__TO BE DONE__
Copy exactly, please, the lines of the data from its start through the line containing "def Z(py, d): return CZ + (HY - py) / F * d".

— START OF WORKING DATA —

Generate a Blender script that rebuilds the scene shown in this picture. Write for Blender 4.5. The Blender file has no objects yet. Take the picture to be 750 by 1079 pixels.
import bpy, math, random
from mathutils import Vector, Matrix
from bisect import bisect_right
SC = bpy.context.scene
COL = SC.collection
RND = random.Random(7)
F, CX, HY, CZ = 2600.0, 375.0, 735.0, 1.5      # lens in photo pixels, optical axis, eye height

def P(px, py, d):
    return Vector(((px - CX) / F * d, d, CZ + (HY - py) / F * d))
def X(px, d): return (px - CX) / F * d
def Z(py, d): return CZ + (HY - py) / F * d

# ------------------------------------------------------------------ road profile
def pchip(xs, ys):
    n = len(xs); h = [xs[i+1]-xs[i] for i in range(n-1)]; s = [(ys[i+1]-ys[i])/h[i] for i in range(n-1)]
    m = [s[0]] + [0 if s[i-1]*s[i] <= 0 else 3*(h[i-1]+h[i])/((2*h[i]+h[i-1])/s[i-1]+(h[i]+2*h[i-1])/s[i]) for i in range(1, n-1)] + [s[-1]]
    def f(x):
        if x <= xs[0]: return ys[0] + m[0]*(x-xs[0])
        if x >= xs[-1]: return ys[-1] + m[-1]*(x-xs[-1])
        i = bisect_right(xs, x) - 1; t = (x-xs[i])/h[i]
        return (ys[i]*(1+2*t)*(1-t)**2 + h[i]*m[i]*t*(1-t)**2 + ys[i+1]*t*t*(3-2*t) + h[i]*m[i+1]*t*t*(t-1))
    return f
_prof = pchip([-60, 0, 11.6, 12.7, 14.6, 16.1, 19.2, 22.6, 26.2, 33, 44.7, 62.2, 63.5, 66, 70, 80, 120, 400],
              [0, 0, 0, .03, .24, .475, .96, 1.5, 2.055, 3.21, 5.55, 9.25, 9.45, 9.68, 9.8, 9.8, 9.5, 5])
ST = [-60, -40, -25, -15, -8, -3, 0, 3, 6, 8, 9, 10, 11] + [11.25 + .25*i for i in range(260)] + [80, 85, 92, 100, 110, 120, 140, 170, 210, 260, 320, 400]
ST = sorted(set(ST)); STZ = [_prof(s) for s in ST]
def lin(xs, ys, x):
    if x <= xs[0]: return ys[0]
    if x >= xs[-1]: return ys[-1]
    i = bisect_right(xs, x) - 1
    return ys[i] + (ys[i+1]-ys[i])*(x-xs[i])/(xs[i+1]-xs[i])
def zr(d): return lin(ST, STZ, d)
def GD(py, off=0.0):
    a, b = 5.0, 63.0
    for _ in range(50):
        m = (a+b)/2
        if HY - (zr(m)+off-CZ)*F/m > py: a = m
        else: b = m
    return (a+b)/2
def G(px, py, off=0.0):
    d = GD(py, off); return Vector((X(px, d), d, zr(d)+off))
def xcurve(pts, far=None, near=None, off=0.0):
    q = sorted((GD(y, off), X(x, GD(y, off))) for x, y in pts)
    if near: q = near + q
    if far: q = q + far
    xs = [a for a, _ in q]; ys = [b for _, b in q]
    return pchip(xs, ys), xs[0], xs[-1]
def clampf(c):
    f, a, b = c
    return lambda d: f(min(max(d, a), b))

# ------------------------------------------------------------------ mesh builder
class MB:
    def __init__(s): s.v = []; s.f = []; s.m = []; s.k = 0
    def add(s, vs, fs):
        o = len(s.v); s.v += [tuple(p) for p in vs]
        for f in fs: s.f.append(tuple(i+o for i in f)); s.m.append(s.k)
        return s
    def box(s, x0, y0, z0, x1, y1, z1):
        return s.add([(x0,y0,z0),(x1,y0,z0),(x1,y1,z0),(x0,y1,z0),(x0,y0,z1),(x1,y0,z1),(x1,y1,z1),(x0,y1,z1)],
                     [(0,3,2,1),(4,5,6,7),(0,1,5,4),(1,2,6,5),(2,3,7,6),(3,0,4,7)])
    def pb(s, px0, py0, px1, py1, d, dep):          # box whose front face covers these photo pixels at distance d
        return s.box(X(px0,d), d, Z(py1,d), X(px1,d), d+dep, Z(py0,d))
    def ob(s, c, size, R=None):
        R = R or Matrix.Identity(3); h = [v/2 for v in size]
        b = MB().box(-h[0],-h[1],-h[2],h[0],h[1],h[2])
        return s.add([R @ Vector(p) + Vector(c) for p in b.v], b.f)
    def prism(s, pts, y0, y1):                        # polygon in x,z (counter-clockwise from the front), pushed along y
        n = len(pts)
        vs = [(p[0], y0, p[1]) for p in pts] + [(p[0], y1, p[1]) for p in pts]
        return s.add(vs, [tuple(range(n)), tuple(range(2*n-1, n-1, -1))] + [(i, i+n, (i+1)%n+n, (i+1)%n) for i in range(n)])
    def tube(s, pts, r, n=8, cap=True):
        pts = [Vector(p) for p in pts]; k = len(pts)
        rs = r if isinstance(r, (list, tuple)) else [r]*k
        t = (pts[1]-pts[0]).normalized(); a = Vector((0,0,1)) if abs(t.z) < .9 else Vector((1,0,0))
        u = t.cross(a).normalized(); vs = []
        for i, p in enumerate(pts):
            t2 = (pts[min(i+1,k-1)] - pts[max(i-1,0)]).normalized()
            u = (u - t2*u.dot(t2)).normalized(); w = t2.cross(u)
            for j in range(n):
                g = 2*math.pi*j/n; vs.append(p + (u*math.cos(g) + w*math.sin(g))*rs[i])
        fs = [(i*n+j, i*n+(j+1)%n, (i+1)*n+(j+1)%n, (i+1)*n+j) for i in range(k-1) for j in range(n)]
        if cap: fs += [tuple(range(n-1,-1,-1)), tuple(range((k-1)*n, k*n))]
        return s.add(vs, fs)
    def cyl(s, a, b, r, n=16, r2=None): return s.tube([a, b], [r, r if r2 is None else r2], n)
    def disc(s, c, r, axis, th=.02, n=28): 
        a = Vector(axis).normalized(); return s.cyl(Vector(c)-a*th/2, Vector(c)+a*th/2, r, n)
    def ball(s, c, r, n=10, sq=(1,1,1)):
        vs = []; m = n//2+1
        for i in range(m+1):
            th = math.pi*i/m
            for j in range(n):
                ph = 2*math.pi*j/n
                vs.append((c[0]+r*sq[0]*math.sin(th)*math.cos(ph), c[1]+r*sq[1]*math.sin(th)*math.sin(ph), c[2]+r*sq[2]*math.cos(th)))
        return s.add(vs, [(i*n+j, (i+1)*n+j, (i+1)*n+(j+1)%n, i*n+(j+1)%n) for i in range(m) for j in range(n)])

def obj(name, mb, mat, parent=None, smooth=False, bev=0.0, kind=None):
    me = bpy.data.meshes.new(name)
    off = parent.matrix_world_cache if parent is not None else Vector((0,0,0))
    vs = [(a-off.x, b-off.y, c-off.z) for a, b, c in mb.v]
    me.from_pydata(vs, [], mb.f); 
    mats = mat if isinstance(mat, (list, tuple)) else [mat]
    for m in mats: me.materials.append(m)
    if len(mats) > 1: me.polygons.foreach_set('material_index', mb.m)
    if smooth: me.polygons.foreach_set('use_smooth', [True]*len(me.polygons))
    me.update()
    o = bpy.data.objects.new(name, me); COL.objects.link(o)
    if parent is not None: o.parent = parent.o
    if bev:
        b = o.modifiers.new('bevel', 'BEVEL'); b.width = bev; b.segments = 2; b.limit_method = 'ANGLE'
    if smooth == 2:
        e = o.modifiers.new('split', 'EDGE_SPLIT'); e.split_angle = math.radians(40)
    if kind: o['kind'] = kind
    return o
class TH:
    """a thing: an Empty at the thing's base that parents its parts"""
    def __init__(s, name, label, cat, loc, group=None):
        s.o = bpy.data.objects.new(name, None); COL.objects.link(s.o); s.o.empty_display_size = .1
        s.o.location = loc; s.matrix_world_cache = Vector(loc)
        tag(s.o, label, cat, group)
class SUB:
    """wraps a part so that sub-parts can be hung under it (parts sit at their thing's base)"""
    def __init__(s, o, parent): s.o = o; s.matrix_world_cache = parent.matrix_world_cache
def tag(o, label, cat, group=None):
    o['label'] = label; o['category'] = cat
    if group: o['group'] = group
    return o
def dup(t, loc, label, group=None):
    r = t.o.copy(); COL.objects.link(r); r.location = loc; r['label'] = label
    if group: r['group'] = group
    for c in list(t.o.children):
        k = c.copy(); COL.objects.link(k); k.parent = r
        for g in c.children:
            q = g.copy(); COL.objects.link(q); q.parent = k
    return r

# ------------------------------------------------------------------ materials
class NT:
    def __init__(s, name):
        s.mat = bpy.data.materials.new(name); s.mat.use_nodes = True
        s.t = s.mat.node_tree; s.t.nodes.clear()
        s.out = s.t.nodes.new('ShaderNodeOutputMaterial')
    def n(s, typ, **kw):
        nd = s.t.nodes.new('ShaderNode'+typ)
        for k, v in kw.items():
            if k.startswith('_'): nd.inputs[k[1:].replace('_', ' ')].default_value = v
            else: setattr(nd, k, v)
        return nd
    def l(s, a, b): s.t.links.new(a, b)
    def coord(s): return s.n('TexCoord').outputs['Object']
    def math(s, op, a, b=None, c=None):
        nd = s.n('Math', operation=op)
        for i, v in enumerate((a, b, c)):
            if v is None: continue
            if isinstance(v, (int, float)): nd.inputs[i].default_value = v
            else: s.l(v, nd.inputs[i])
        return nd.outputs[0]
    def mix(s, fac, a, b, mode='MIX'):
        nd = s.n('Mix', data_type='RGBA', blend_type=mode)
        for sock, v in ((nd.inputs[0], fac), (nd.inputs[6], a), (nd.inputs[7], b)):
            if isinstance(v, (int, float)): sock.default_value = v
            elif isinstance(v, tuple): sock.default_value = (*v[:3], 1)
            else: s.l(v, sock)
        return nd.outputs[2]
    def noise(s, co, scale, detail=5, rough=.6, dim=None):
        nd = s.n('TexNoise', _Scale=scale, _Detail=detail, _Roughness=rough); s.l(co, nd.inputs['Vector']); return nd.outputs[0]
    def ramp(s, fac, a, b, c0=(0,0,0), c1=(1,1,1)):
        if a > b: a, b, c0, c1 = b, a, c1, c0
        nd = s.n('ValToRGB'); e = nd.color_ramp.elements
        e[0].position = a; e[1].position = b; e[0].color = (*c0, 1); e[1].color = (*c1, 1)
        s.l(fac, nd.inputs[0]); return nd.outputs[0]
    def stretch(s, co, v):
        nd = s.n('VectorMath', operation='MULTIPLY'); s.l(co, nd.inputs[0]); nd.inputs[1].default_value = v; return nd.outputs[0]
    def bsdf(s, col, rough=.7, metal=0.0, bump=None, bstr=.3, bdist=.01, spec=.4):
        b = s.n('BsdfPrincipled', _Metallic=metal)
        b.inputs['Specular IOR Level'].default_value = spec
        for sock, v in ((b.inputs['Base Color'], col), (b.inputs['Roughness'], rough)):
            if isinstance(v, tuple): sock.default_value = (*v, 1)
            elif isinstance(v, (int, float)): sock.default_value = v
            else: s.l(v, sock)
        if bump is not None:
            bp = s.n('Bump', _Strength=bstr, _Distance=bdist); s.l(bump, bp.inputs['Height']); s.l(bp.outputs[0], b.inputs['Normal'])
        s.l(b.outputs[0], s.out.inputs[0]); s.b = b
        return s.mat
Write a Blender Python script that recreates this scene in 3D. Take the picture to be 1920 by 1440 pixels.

— END OF WORKING DATA —

__TASK ANSWER__
Generate a Blender script that rebuilds the scene shown in this picture. Write for Blender 4.5. The Blender file has no objects yet. Take the picture to be 750 by 1079 pixels.
import bpy, math, random
from mathutils import Vector, Matrix
from bisect import bisect_right
SC = bpy.context.scene
COL = SC.collection
RND = random.Random(7)
F, CX, HY, CZ = 2600.0, 375.0, 735.0, 1.5      # lens in photo pixels, optical axis, eye height

def P(px, py, d):
    return Vector(((px - CX) / F * d, d, CZ + (HY - py) / F * d))
def X(px, d): return (px - CX) / F * d
def Z(py, d): return CZ + (HY - py) / F * d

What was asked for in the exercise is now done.